El himno alterno peruano escrito sobre una servilleta en 15 minutos por Augusto Polo Campos, “Contigo Perú”, opacó largamente a la pomposa Marsellesa francesa. Los hinchas franceses, una azul minoría, estaban maravillados por el abrumador entusiasmo de miles de peruanos —y un israelita— a 15 mil kilómetros de donde deberíamos estar.
Desde la cancha, con imperturbable serenidad, un mocoso francés de 19 años veía este espectáculo sin pestañear. Era Kylian Mbappé, hispanohablante versado que entendía perfectamente aquello de que se haga victoria nuestra gratitud.
Pero, por más que Gareca nos había demostrado que lo contrario era posible, pasó lo que tenía que pasar. El destino. Un descuido de Paolo, rebosante de entusiasmo, pero falto de fútbol, le regaló la pelota a Francia y Mbappé no nos perdonó en el minuto 34. El ánimo se sumergió en un hoyo sin fondo que ni el más generoso flujo de cerveza podía llenar. Pero desde esas profundidades oscuras un estadio blanquirrojo siguió sonoramente apostando por un imposible. Casi llega cuando un zapatazo de Aquino se estrelló en la escuadra izquierda de la portería de Lloris, esquina maldita de la puta Siberia.

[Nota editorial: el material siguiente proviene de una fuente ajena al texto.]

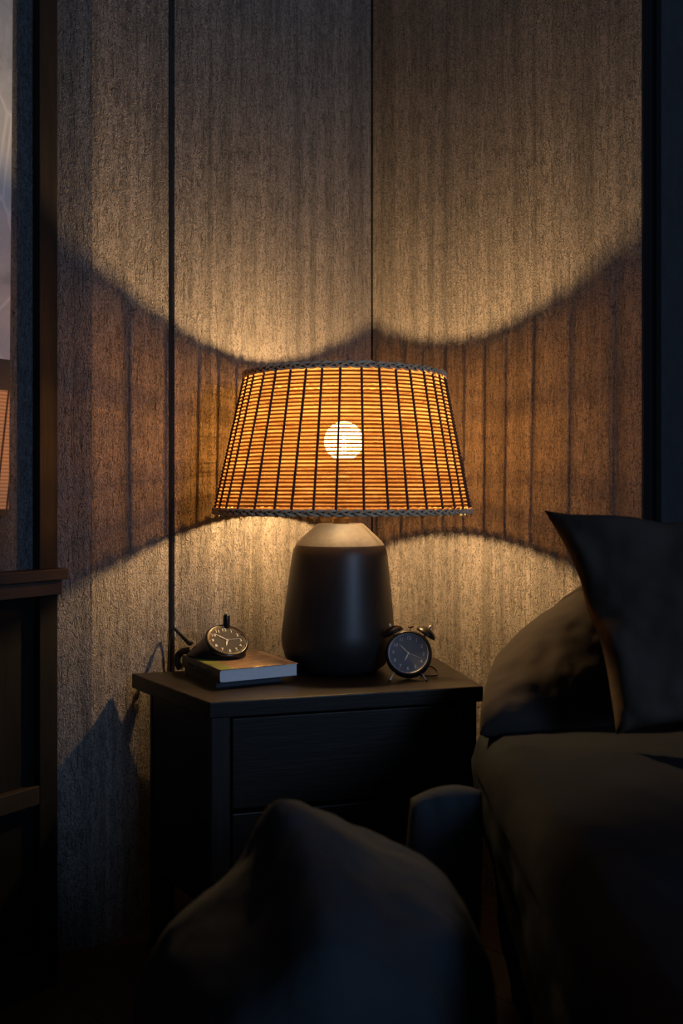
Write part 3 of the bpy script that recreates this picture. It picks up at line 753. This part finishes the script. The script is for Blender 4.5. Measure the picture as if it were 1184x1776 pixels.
# ------------------------------------------------------------------ blurred bedding in the foreground
rows = [
  [(200, 1990, 1.16), (330, 1890, 1.17), (430, 1840, 1.17), (520, 1800, 1.17), (640, 1800, 1.17), (760, 1850, 1.17), (880, 1950, 1.15)],
  [(215, 1800, 1.06), (290, 1640, 1.07), (400, 1545, 1.07), (490, 1440, 1.08), (620, 1475, 1.08), (760, 1540, 1.07), (880, 1800, 1.05)],
  [(220, 1780, 0.98), (288, 1612, 0.99), (420, 1508, 1.00), (485, 1398, 1.01), (640, 1460, 1.01), (770, 1520, 1.00), (880, 1740, 0.98)],
  [(230, 1810, 0.92), (300, 1650, 0.92), (430, 1545, 0.93), (520, 1450, 0.93), (650, 1520, 0.93), (790, 1600, 0.93), (880, 1830, 0.92)],
  [(220, 1960, 0.80), (330, 1790, 0.80), (450, 1680, 0.80), (560, 1580, 0.80), (680, 1640, 0.80), (790, 1790, 0.80), (880, 2050, 0.80)],
  [(150, 2400, 0.66), (300, 2150, 0.66), (450, 2000, 0.66), (580, 1900, 0.66), (710, 1960, 0.66), (830, 2150, 0.66), (900, 2500, 0.66)],
]
R3 = [curve_pts([px(*p) for p in r], 14) for r in rows]
cols = [curve_pts([r[i] for r in R3], 12) for i in range(len(R3[0]))]
nu, nv = len(cols), len(cols[0])
def blk(u, v):
    p = cols[int(round(u*(nu-1)))][int(round(v*(nv-1)))].copy()
    e = min(1, 6*min(u, 1-u))
    p += Vector((0.2, -0.3, 1))*(0.010*fbm(p, 9, 4)*e)
    if v < 0.16: p.z *= max(0.0, v/0.16)
    if v > 0.86: p.z *= max(0.0, (1-v)/0.14)
    p.z = max(p.z, 0.004)
    if u < 0.05 or u > 0.95: p.z = max(0.004, p.z*min(1, min(u, 1-u)/0.05))
    return tuple(p)
o = MB().grid(blk, nu, nv).build('blanket', M['blanket'], None, smooth=True)
s_ = o.modifiers.new('thick', 'SOLIDIFY'); s_.thickness = 0.008; s_.offset = -1
tag(o, 'slate blue grey blanket heaped in a peak in the blurred foreground', 'blanket')
pillow('cushion', (px(700, 1700, 1.20), px(822, 1720, 1.18), px(835, 1372, 1.24), px(712, 1385, 1.22)), 0.09, M['blanket'],
       'small grey cushion poking up between the blanket and the bed', 0.004, 9, -0.10, 0.4)['category'] = 'cushion'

Al terminar el partido había lágrimas en la cancha y en la tribuna. Horas más tarde, en un aeropuerto de Ekaterimburgo transformado en camposanto peruano, un grupo de hinchas desconsolados escuchaba a una señora que decía ser familiar de un seleccionado. Con rabia retroactiva aseguraba que el penal ante Dinamarca debería haberlo pateado su hijo, pero Cueva se apoderó de la pelota porque era el santo de su hijo y quería dedicárselo. La pena era un cólico en el que simultáneamente se reunían la furia y el agradecimiento. La selección peruana era el primer país sudamericano eliminado de Rusia 2018.
Pero qué diablos: habíamos vuelto a un mundial.